* **Task brief**: All lines from the beginning of the listing through the line with "ys+.002+inv.y, .02, .63).build('panel_seam', M['ac_dark'], cab)" are to be copied word for word; the pictures are not.

* **Supplied material**:

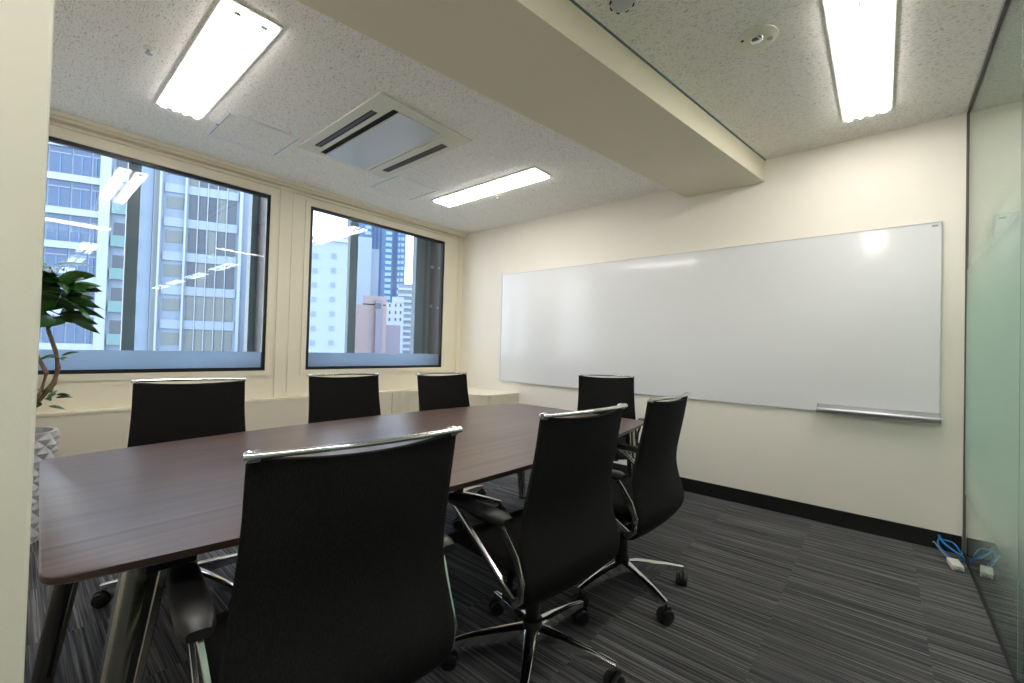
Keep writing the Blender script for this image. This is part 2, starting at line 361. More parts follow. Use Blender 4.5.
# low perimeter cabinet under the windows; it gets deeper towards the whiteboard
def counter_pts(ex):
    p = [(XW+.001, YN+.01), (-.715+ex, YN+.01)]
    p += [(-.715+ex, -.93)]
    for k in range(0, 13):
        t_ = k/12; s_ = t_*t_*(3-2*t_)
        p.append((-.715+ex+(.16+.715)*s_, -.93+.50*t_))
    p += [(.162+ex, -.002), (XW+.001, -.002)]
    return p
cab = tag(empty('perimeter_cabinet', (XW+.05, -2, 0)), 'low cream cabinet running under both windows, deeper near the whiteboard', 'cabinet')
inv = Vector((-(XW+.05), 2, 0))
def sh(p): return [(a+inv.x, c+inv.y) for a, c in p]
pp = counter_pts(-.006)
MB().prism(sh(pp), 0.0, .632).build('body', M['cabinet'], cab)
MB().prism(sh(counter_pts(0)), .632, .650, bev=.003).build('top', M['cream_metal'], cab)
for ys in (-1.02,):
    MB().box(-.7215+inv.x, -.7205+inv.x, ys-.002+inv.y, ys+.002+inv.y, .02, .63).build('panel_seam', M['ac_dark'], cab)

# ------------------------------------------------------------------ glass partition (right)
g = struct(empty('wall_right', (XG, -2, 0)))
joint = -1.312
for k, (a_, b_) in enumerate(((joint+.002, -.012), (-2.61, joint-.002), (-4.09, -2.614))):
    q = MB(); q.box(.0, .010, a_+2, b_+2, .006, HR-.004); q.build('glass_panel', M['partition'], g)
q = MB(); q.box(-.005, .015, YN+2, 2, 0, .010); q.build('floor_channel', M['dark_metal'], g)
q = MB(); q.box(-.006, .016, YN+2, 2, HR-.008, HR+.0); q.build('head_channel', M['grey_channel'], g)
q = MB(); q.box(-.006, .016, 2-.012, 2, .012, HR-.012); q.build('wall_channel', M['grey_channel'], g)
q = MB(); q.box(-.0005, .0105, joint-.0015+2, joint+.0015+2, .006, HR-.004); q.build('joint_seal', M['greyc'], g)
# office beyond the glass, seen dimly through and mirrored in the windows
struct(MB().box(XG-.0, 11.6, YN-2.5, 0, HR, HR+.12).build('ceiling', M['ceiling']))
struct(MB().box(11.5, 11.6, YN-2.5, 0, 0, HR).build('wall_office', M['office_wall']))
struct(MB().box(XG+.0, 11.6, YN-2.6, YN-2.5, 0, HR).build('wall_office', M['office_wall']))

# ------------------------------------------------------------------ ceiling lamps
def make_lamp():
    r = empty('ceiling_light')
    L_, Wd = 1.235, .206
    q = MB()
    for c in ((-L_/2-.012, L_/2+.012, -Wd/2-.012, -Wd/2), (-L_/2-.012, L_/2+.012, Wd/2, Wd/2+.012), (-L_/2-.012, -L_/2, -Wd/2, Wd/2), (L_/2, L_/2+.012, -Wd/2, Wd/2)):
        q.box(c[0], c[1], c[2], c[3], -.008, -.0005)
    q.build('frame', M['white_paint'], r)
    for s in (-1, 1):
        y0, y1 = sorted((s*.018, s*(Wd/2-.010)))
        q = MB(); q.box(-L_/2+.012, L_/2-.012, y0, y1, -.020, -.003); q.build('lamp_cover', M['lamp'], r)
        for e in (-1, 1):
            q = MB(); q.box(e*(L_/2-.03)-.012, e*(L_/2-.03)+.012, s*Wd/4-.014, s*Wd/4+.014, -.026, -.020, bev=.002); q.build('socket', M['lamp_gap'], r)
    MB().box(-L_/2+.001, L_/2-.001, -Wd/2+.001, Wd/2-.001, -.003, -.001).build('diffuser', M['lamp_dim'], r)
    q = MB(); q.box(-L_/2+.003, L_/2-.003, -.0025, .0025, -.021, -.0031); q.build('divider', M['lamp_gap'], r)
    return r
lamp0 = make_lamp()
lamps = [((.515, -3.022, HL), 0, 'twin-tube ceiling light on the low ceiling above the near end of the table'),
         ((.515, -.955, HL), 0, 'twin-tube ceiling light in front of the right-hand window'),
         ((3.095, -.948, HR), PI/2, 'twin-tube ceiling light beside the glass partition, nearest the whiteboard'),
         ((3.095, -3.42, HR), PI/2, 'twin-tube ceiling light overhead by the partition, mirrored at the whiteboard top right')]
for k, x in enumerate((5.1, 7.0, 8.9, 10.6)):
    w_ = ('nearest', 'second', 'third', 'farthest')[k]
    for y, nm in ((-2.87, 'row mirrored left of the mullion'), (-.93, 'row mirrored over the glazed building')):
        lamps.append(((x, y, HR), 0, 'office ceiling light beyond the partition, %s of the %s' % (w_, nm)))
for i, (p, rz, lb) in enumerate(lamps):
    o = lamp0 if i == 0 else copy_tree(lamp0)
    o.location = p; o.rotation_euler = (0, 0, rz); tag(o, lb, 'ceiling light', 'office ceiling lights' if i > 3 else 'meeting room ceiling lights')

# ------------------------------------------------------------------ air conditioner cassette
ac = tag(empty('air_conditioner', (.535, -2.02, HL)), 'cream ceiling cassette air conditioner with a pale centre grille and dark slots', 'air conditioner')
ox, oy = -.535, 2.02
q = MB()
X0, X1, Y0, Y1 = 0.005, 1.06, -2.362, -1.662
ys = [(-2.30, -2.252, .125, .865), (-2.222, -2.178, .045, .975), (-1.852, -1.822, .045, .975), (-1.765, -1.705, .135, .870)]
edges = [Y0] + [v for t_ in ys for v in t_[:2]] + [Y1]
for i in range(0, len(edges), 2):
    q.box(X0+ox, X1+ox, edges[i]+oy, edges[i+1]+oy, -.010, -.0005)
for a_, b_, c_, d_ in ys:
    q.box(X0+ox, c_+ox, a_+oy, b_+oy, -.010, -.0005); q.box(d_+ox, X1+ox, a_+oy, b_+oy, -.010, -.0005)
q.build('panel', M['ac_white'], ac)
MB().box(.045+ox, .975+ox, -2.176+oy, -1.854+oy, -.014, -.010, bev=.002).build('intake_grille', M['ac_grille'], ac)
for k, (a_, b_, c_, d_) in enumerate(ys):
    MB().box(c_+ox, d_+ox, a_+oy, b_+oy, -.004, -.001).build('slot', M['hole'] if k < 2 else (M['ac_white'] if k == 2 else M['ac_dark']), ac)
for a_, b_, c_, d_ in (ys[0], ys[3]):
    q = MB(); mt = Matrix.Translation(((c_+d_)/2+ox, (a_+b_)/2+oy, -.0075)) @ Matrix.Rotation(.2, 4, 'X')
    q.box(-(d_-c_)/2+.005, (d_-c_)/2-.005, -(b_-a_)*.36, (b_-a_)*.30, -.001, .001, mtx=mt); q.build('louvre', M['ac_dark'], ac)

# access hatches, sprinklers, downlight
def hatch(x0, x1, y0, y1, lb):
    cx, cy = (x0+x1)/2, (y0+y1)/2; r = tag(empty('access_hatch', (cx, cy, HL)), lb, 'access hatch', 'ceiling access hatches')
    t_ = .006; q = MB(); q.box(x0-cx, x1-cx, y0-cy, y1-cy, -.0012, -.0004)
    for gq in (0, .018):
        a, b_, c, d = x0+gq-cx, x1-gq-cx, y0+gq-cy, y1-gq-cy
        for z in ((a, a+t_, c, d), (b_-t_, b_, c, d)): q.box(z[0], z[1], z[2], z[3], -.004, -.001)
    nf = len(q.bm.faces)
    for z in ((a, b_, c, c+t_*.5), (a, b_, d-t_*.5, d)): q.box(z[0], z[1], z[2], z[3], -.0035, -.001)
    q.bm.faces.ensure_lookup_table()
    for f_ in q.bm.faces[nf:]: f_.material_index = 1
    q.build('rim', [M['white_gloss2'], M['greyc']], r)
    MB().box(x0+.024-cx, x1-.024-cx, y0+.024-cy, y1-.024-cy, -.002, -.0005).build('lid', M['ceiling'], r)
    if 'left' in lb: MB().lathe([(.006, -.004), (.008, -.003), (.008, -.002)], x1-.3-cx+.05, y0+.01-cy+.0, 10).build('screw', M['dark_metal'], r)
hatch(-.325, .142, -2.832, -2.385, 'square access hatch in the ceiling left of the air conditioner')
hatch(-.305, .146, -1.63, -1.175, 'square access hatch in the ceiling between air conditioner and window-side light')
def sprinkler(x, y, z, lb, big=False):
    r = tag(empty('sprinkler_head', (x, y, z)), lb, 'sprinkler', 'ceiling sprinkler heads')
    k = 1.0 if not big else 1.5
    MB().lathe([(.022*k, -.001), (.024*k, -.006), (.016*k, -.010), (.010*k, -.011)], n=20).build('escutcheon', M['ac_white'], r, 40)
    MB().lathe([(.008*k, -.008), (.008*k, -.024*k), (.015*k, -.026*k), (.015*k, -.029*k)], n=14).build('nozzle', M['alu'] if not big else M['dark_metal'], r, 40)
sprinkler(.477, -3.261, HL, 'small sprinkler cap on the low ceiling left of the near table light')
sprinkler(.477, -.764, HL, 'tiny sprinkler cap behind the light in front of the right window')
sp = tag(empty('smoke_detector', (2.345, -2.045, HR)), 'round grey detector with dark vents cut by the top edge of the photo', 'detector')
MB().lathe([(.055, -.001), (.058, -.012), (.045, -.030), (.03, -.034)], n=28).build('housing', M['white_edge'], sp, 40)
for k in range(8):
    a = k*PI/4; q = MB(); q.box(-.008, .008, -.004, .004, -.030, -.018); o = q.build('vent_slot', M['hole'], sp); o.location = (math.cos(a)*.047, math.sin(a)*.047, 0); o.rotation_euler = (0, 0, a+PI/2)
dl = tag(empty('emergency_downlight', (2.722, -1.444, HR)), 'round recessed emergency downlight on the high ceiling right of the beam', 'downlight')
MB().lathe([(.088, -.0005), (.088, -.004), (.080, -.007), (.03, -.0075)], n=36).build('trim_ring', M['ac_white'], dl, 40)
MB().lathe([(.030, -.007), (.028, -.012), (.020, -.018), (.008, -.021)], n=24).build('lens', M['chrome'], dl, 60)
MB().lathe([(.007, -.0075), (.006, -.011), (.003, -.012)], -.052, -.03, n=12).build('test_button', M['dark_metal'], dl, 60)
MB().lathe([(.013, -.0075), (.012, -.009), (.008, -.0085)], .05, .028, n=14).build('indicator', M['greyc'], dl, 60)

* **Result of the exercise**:
Keep writing the Blender script for this image. This is part 2, starting at line 361. More parts follow. Use Blender 4.5.
# low perimeter cabinet under the windows; it gets deeper towards the whiteboard
def counter_pts(ex):
    p = [(XW+.001, YN+.01), (-.715+ex, YN+.01)]
    p += [(-.715+ex, -.93)]
    for k in range(0, 13):
        t_ = k/12; s_ = t_*t_*(3-2*t_)
        p.append((-.715+ex+(.16+.715)*s_, -.93+.50*t_))
    p += [(.162+ex, -.002), (XW+.001, -.002)]
    return p
cab = tag(empty('perimeter_cabinet', (XW+.05, -2, 0)), 'low cream cabinet running under both windows, deeper near the whiteboard', 'cabinet')
inv = Vector((-(XW+.05), 2, 0))
def sh(p): return [(a+inv.x, c+inv.y) for a, c in p]
pp = counter_pts(-.006)
MB().prism(sh(pp), 0.0, .632).build('body', M['cabinet'], cab)
MB().prism(sh(counter_pts(0)), .632, .650, bev=.003).build('top', M['cream_metal'], cab)
for ys in (-1.02,):
    MB().box(-.7215+inv.x, -.7205+inv.x, ys-.002+inv.y, ys+.002+inv.y, .02, .63).build('panel_seam', M['ac_dark'], cab)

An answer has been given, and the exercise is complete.